Para nos ajudar nesta ponderação Sttebins (2020) dá-nos pistas de reflexão como o tempo que a atividade implica (antes, durante e depois), os custos associados, impacto físico da atividade, questões associadas à deslocação, contributo para o nosso quadro de valores, entre outros.
Importa ter presente que a prática de atividades de lazer positivas (que nos fazem bem), pelo relaxamento que proporciona pode influenciar positivamente os outros tempos. Todos os outros tempos. Podendo dar a sensação de renovação, novas forças e vontade de recomeçar. É aqui meus amigos que agarramos a gota de chuva. É aqui que a seguramos a gota de água sem estragar. Reparemos, que assim sendo, é possível resgatar o sentido do dia por aquele bocadinho de tempo livre em que podemos fazer o que mais nos realiza.
Tempo livre… já tive o privilégio de poder escrever aqui no Claustro que o tempo livre dos adultos mais velhos não é valorizado. Que barbaridade! Perdoem-me o desabafo. O tempo livre é uma preciosidade ao longo da idade. Tal como a gota da chuva tem a mesma beleza para quem a reconhece no meio da chuva diluviana. A idade não acrescenta desvalorização ao tempo livre. É uma questão de respeito e de dignidade reconhecer o tempo livre versus os outros tempos ao longo da idade. Que grande desafio… eu olhar para a vida de uma pessoa de maior idade e conseguir valorizar o seu tempo livre e admirar a coragem com que essa pessoa pondera a sua gestão.
Recordo agora a exclamação, entre lágrimas, de uma jovem ao perceber que “aquelas” senhoras não iam à Eucaristia ocupar o tempo. Por entre remorsos e a alegria da descoberta, esta jovem percebeu que aquelas senhoras – com esforço pessoal – viviam aquele tempo. Aquele momento era a gota de chuva que com mestria e sabedoria aquelas senhoras sabiam agarrar sem estragar.
Recordo tantos exemplos de pequenos grandes nada em vidas tão serenas que quase parece impossível. No estudo das idades tardias tenho tido a bênção de me cruzar com pessoas que conhecem a arte da ponderação. Muitas destas pessoas tantas vezes abandonadas pelos seus. Tão abandonadas.

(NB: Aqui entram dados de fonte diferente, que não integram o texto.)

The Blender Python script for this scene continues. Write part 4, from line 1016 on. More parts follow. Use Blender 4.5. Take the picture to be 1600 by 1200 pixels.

Mas percebem que aquelo bocadinho de tempo bem usado lhes dá o mais importante. Resgata a sua identidade. Recorda quem se é. Seja naquele jogo de dominó, nas cartas ou na malha. Seja na Eucaristia ou a arranjar as flores da Igreja, a rezar, a costurar ou a tricotar…para alguém.
Concluindo recordo que lazer é a ocupação livre, voluntária e responsável que se dá ao tempo. A ponderação é determinante para a boa gestão do tempo ao longo da idade. Já começou, portanto. As atividades de lazer revelam um impacto positivo como o autocuidado, a funcionalidade, produtividade e as relações interpessoais ao longo da vida. Estes e outros benefícios estão comprovados nas idades tardias.
É um desafio sem precedentes valorizar o tempo das pessoas de maior idade. Mais ainda valorizar a ponderação que estas pessoas fazer da gestão do seu tempo.
Stebbins, R. A. (2020). Pondering everyday life: Coordination, continuity, and comparison. Springer Nature.